Compromise, the third topic in the NPR episode, featured an interview with author Robert Remini about Senator Henry Clay, "the Great Compromiser." Clay’s Missouri Compromise of 1820 put off the American Civil War for another two generations at the small price of keeping the institution of slavery alive and permitting its westward expansion. But what was left unsaid by NPR is that we need a vision of compromise that doesn't mean the perpetuation of wrong, and that takes a both a larger and a longer view.
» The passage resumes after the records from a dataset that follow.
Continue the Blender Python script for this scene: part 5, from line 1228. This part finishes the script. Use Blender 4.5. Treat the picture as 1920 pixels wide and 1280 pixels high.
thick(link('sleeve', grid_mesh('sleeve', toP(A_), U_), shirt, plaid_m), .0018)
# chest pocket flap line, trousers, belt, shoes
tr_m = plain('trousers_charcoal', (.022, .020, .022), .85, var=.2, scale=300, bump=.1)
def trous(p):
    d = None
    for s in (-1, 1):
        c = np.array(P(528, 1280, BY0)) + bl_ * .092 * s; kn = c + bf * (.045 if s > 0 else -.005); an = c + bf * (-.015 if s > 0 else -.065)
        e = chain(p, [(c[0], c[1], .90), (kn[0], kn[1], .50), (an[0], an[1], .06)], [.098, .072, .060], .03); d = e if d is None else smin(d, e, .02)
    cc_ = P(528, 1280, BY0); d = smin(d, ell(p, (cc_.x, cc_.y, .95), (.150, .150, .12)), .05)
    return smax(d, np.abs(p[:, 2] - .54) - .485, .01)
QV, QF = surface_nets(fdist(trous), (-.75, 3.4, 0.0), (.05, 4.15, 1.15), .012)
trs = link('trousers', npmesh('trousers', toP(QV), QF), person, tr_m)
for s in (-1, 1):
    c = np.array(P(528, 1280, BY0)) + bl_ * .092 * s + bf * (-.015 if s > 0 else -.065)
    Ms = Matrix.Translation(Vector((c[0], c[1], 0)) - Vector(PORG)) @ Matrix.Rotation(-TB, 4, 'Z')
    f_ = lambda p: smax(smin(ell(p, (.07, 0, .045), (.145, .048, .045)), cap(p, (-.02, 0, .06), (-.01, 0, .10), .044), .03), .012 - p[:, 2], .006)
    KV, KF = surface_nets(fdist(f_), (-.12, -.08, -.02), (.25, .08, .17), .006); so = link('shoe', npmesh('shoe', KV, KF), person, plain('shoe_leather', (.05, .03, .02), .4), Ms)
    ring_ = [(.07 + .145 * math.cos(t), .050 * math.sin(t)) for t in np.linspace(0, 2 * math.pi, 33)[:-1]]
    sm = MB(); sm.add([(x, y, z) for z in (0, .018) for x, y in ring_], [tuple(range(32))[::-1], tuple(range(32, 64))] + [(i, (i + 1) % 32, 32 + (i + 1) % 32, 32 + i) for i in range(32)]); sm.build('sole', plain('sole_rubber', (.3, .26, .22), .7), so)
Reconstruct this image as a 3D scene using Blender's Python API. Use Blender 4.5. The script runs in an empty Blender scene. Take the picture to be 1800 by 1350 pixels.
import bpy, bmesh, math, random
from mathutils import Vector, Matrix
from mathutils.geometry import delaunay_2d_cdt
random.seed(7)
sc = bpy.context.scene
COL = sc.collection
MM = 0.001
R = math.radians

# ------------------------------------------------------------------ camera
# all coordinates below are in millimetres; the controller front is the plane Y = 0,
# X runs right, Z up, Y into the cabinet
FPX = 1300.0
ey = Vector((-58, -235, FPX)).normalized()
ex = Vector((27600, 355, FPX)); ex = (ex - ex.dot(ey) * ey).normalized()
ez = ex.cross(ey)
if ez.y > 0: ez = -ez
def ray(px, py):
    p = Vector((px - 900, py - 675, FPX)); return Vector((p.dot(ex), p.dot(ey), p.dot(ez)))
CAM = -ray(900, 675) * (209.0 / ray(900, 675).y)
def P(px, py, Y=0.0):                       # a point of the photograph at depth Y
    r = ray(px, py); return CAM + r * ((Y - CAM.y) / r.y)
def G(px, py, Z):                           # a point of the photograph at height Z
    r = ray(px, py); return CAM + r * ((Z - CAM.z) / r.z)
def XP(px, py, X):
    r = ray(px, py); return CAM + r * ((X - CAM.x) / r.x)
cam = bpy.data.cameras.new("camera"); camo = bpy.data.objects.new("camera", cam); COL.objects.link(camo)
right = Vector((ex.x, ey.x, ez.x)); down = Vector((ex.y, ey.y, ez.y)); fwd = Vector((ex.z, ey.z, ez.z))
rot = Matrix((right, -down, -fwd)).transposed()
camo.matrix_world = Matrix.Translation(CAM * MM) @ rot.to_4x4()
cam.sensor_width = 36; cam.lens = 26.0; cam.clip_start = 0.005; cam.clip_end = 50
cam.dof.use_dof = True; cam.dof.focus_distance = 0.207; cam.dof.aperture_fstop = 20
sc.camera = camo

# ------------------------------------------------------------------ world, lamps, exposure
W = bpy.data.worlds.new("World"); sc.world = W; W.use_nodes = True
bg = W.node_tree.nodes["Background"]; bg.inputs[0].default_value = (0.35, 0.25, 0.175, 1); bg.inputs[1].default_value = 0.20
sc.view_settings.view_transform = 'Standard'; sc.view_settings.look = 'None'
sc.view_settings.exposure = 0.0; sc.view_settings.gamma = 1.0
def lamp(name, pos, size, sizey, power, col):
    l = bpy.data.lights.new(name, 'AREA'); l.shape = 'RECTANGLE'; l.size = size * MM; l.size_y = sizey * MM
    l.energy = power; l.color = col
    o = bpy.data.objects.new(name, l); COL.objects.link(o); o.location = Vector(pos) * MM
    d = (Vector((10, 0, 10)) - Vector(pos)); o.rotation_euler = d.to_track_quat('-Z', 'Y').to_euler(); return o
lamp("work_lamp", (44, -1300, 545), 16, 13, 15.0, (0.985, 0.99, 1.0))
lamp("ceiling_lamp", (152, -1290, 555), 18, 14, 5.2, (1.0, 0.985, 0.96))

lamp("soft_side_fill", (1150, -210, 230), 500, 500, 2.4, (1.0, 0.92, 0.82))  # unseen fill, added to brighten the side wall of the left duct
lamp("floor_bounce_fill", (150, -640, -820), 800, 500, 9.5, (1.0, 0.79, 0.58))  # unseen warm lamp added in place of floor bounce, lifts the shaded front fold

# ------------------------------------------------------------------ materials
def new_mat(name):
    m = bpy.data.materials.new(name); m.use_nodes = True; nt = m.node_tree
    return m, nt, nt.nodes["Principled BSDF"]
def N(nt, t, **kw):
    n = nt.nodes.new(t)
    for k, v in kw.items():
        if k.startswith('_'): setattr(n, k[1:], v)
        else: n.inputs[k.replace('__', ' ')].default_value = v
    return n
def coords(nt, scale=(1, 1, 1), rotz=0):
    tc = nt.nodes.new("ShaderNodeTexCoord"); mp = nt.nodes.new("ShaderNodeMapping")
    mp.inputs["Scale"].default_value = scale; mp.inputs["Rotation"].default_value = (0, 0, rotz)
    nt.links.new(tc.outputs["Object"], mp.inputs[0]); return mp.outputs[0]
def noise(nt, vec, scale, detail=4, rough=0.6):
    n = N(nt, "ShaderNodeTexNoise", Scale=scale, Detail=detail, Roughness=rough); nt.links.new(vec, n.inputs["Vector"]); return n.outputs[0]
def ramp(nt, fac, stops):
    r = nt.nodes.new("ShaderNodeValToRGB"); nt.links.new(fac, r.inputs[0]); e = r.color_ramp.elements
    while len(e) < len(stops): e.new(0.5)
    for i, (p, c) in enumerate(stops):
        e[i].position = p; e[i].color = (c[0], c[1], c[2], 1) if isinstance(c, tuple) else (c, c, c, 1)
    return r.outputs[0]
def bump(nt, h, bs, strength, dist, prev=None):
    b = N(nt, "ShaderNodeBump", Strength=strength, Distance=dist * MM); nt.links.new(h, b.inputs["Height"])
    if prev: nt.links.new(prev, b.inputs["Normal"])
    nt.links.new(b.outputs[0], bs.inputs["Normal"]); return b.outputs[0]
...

Matrocracy examines how women generally are more open to compromise than men, and shows how women’s greater influence likely will spread more cooperative approaches that will benefit our world. At the same time, Matrocracy argues, women generally take a larger and a longer view in policy and problem solving. Women are more likely to include everyone in decisions, including the less powerful, and to think about the consequences over a longer term.
My hope and expectation is that as we increasingly search for compromise and cooperation, and as women’s influence grows, we also will increasingly take a longer view. We should avoid compromises in the tradition of Clay that our descendants in the next century likely would judge to be as barbaric and immoral as we view slavery today.